Written instruction
Output every entry exactly as written, skipping any pictures.

Record list
□ □ □ □ □

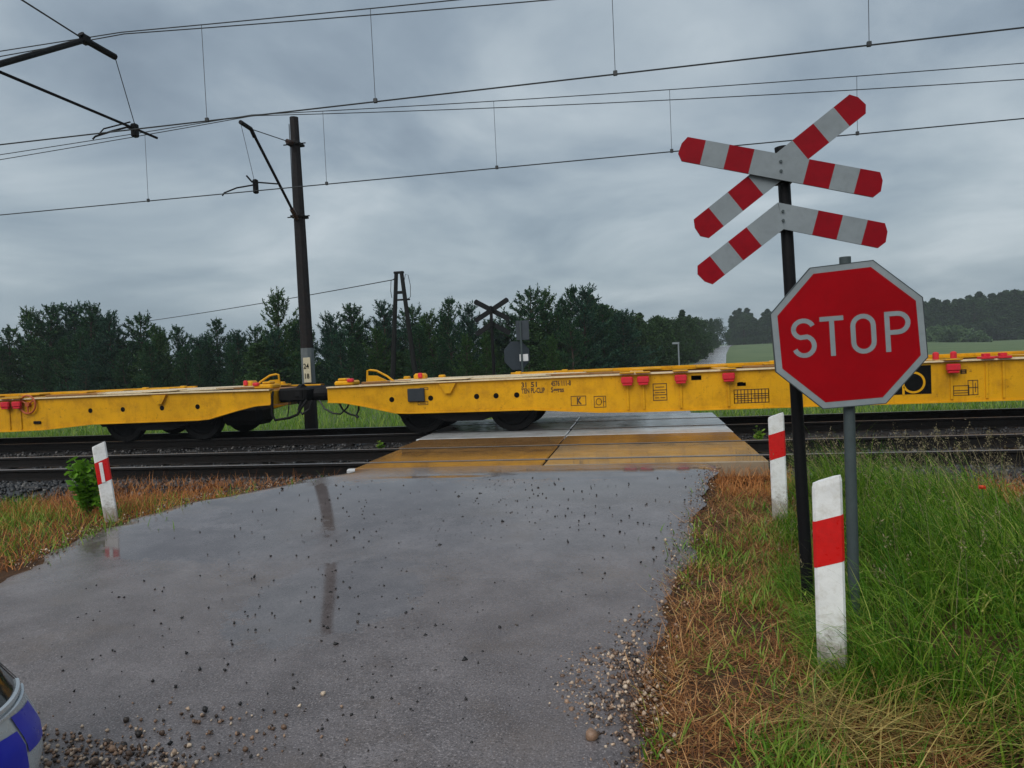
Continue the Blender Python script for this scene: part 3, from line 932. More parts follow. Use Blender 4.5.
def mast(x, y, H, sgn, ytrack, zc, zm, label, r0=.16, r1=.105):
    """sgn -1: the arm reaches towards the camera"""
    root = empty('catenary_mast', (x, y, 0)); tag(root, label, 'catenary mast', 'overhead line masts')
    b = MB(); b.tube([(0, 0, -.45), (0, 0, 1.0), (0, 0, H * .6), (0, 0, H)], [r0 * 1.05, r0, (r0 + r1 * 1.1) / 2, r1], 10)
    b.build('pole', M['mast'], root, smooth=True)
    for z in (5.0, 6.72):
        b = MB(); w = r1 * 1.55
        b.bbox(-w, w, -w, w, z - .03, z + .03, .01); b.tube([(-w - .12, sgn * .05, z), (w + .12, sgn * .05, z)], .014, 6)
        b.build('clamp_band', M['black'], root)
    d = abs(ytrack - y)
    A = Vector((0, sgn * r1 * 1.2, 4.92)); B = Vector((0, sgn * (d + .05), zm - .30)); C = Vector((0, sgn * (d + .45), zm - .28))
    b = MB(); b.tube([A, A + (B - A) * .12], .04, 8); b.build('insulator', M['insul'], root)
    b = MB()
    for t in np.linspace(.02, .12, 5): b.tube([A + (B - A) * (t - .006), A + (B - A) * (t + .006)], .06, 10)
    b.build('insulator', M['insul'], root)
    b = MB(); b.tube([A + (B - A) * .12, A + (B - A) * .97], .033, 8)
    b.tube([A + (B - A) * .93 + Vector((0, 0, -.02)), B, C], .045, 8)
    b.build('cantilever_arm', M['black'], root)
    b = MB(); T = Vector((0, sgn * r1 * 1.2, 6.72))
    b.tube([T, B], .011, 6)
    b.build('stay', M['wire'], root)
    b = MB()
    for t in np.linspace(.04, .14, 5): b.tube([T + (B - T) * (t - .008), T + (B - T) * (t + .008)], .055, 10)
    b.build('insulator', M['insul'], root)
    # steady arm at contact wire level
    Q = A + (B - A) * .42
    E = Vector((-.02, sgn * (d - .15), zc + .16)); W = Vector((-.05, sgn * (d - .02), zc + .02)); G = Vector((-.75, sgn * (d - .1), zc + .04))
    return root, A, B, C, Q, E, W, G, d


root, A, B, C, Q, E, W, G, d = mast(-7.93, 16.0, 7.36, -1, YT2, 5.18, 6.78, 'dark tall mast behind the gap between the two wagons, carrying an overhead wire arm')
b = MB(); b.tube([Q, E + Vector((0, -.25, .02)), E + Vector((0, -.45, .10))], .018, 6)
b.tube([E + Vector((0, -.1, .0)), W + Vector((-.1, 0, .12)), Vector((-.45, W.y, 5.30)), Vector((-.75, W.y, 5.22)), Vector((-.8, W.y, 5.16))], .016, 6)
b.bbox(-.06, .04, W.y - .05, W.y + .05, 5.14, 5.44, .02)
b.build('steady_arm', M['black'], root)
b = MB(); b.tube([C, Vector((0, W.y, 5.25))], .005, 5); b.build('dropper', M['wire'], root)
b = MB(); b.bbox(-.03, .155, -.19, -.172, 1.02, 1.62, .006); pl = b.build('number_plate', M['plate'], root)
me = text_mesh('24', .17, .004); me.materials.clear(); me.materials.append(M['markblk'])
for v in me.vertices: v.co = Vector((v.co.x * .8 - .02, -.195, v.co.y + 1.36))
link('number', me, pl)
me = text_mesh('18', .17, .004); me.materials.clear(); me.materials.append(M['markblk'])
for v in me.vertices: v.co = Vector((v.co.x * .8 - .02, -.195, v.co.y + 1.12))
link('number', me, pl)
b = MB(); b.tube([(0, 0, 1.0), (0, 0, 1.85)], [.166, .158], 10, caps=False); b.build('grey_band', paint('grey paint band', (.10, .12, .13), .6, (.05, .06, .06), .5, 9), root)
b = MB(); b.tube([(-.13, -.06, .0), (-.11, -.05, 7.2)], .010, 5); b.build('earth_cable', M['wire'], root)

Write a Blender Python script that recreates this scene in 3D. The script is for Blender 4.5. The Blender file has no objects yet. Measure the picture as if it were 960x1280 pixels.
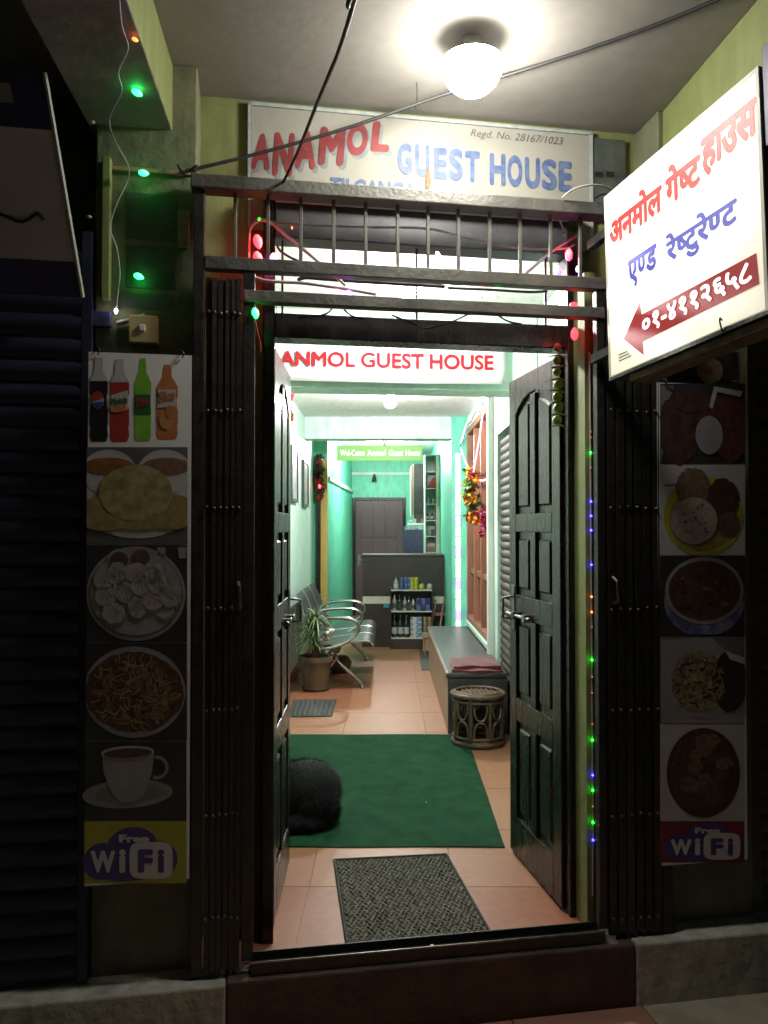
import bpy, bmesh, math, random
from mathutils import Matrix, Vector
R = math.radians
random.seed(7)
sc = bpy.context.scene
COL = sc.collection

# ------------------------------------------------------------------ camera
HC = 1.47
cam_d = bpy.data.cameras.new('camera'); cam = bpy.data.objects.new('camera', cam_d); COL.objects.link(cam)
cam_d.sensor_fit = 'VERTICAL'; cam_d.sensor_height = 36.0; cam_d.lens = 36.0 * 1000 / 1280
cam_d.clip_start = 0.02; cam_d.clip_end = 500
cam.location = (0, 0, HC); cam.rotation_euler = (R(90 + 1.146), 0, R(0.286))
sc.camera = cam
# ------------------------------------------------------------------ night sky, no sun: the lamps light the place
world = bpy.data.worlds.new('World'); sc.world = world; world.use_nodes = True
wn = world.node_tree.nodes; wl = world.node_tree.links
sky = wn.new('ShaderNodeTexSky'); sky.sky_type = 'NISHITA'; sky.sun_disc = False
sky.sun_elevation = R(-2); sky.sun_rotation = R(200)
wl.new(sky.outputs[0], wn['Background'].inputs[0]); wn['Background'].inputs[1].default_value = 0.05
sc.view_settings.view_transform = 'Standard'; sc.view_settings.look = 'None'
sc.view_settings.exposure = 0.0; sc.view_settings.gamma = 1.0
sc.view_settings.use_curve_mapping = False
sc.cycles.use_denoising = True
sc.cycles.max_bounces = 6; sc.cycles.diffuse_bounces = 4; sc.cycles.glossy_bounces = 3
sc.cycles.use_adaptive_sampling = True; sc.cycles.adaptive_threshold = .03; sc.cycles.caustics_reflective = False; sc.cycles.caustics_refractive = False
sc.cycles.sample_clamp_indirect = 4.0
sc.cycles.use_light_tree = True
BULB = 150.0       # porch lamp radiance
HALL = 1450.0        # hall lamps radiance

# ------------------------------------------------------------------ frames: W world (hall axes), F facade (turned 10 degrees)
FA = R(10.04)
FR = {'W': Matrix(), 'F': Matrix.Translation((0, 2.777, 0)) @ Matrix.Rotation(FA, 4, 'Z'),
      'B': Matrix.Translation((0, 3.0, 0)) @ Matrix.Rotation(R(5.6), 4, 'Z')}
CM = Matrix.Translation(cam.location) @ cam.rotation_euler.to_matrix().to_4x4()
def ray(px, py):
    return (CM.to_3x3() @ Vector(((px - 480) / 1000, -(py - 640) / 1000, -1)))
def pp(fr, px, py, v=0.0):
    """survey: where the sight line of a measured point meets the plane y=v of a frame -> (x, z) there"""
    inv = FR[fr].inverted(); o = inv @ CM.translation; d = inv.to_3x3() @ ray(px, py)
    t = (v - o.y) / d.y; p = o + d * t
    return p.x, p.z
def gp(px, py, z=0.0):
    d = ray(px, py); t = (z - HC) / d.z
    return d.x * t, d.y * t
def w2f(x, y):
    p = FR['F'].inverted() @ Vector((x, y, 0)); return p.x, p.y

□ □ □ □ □

The output
Continue the Blender Python script for this scene: part 3, from line 932. More parts follow. Use Blender 4.5.
def mast(x, y, H, sgn, ytrack, zc, zm, label, r0=.16, r1=.105):
    """sgn -1: the arm reaches towards the camera"""
    root = empty('catenary_mast', (x, y, 0)); tag(root, label, 'catenary mast', 'overhead line masts')
    b = MB(); b.tube([(0, 0, -.45), (0, 0, 1.0), (0, 0, H * .6), (0, 0, H)], [r0 * 1.05, r0, (r0 + r1 * 1.1) / 2, r1], 10)
    b.build('pole', M['mast'], root, smooth=True)
    for z in (5.0, 6.72):
        b = MB(); w = r1 * 1.55
        b.bbox(-w, w, -w, w, z - .03, z + .03, .01); b.tube([(-w - .12, sgn * .05, z), (w + .12, sgn * .05, z)], .014, 6)
        b.build('clamp_band', M['black'], root)
    d = abs(ytrack - y)
    A = Vector((0, sgn * r1 * 1.2, 4.92)); B = Vector((0, sgn * (d + .05), zm - .30)); C = Vector((0, sgn * (d + .45), zm - .28))
    b = MB(); b.tube([A, A + (B - A) * .12], .04, 8); b.build('insulator', M['insul'], root)
    b = MB()
    for t in np.linspace(.02, .12, 5): b.tube([A + (B - A) * (t - .006), A + (B - A) * (t + .006)], .06, 10)
    b.build('insulator', M['insul'], root)
    b = MB(); b.tube([A + (B - A) * .12, A + (B - A) * .97], .033, 8)
    b.tube([A + (B - A) * .93 + Vector((0, 0, -.02)), B, C], .045, 8)
    b.build('cantilever_arm', M['black'], root)
    b = MB(); T = Vector((0, sgn * r1 * 1.2, 6.72))
    b.tube([T, B], .011, 6)
    b.build('stay', M['wire'], root)
    b = MB()
    for t in np.linspace(.04, .14, 5): b.tube([T + (B - T) * (t - .008), T + (B - T) * (t + .008)], .055, 10)
    b.build('insulator', M['insul'], root)
    # steady arm at contact wire level
    Q = A + (B - A) * .42
    E = Vector((-.02, sgn * (d - .15), zc + .16)); W = Vector((-.05, sgn * (d - .02), zc + .02)); G = Vector((-.75, sgn * (d - .1), zc + .04))
    return root, A, B, C, Q, E, W, G, d


root, A, B, C, Q, E, W, G, d = mast(-7.93, 16.0, 7.36, -1, YT2, 5.18, 6.78, 'dark tall mast behind the gap between the two wagons, carrying an overhead wire arm')
b = MB(); b.tube([Q, E + Vector((0, -.25, .02)), E + Vector((0, -.45, .10))], .018, 6)
b.tube([E + Vector((0, -.1, .0)), W + Vector((-.1, 0, .12)), Vector((-.45, W.y, 5.30)), Vector((-.75, W.y, 5.22)), Vector((-.8, W.y, 5.16))], .016, 6)
b.bbox(-.06, .04, W.y - .05, W.y + .05, 5.14, 5.44, .02)
b.build('steady_arm', M['black'], root)
b = MB(); b.tube([C, Vector((0, W.y, 5.25))], .005, 5); b.build('dropper', M['wire'], root)
b = MB(); b.bbox(-.03, .155, -.19, -.172, 1.02, 1.62, .006); pl = b.build('number_plate', M['plate'], root)
me = text_mesh('24', .17, .004); me.materials.clear(); me.materials.append(M['markblk'])
for v in me.vertices: v.co = Vector((v.co.x * .8 - .02, -.195, v.co.y + 1.36))
link('number', me, pl)
me = text_mesh('18', .17, .004); me.materials.clear(); me.materials.append(M['markblk'])
for v in me.vertices: v.co = Vector((v.co.x * .8 - .02, -.195, v.co.y + 1.12))
link('number', me, pl)
b = MB(); b.tube([(0, 0, 1.0), (0, 0, 1.85)], [.166, .158], 10, caps=False); b.build('grey_band', paint('grey paint band', (.10, .12, .13), .6, (.05, .06, .06), .5, 9), root)
b = MB(); b.tube([(-.13, -.06, .0), (-.11, -.05, 7.2)], .010, 5); b.build('earth_cable', M['wire'], root)

Write a Blender Python script that recreates this scene in 3D. The script is for Blender 4.5. The Blender file has no objects yet. Measure the picture as if it were 960x1280 pixels.
import bpy, bmesh, math, random
from mathutils import Matrix, Vector
R = math.radians
random.seed(7)
sc = bpy.context.scene
COL = sc.collection

# ------------------------------------------------------------------ camera
HC = 1.47
cam_d = bpy.data.cameras.new('camera'); cam = bpy.data.objects.new('camera', cam_d); COL.objects.link(cam)
cam_d.sensor_fit = 'VERTICAL'; cam_d.sensor_height = 36.0; cam_d.lens = 36.0 * 1000 / 1280
cam_d.clip_start = 0.02; cam_d.clip_end = 500
cam.location = (0, 0, HC); cam.rotation_euler = (R(90 + 1.146), 0, R(0.286))
sc.camera = cam
# ------------------------------------------------------------------ night sky, no sun: the lamps light the place
world = bpy.data.worlds.new('World'); sc.world = world; world.use_nodes = True
wn = world.node_tree.nodes; wl = world.node_tree.links
sky = wn.new('ShaderNodeTexSky'); sky.sky_type = 'NISHITA'; sky.sun_disc = False
sky.sun_elevation = R(-2); sky.sun_rotation = R(200)
wl.new(sky.outputs[0], wn['Background'].inputs[0]); wn['Background'].inputs[1].default_value = 0.05
sc.view_settings.view_transform = 'Standard'; sc.view_settings.look = 'None'
sc.view_settings.exposure = 0.0; sc.view_settings.gamma = 1.0
sc.view_settings.use_curve_mapping = False
sc.cycles.use_denoising = True
sc.cycles.max_bounces = 6; sc.cycles.diffuse_bounces = 4; sc.cycles.glossy_bounces = 3
sc.cycles.use_adaptive_sampling = True; sc.cycles.adaptive_threshold = .03; sc.cycles.caustics_reflective = False; sc.cycles.caustics_refractive = False
sc.cycles.sample_clamp_indirect = 4.0
sc.cycles.use_light_tree = True
BULB = 150.0       # porch lamp radiance
HALL = 1450.0        # hall lamps radiance

# ------------------------------------------------------------------ frames: W world (hall axes), F facade (turned 10 degrees)
FA = R(10.04)
FR = {'W': Matrix(), 'F': Matrix.Translation((0, 2.777, 0)) @ Matrix.Rotation(FA, 4, 'Z'),
      'B': Matrix.Translation((0, 3.0, 0)) @ Matrix.Rotation(R(5.6), 4, 'Z')}
CM = Matrix.Translation(cam.location) @ cam.rotation_euler.to_matrix().to_4x4()
def ray(px, py):
    return (CM.to_3x3() @ Vector(((px - 480) / 1000, -(py - 640) / 1000, -1)))
def pp(fr, px, py, v=0.0):
    """survey: where the sight line of a measured point meets the plane y=v of a frame -> (x, z) there"""
    inv = FR[fr].inverted(); o = inv @ CM.translation; d = inv.to_3x3() @ ray(px, py)
    t = (v - o.y) / d.y; p = o + d * t
    return p.x, p.z
def gp(px, py, z=0.0):
    d = ray(px, py); t = (z - HC) / d.z
    return d.x * t, d.y * t
def w2f(x, y):
    p = FR['F'].inverted() @ Vector((x, y, 0)); return p.x, p.y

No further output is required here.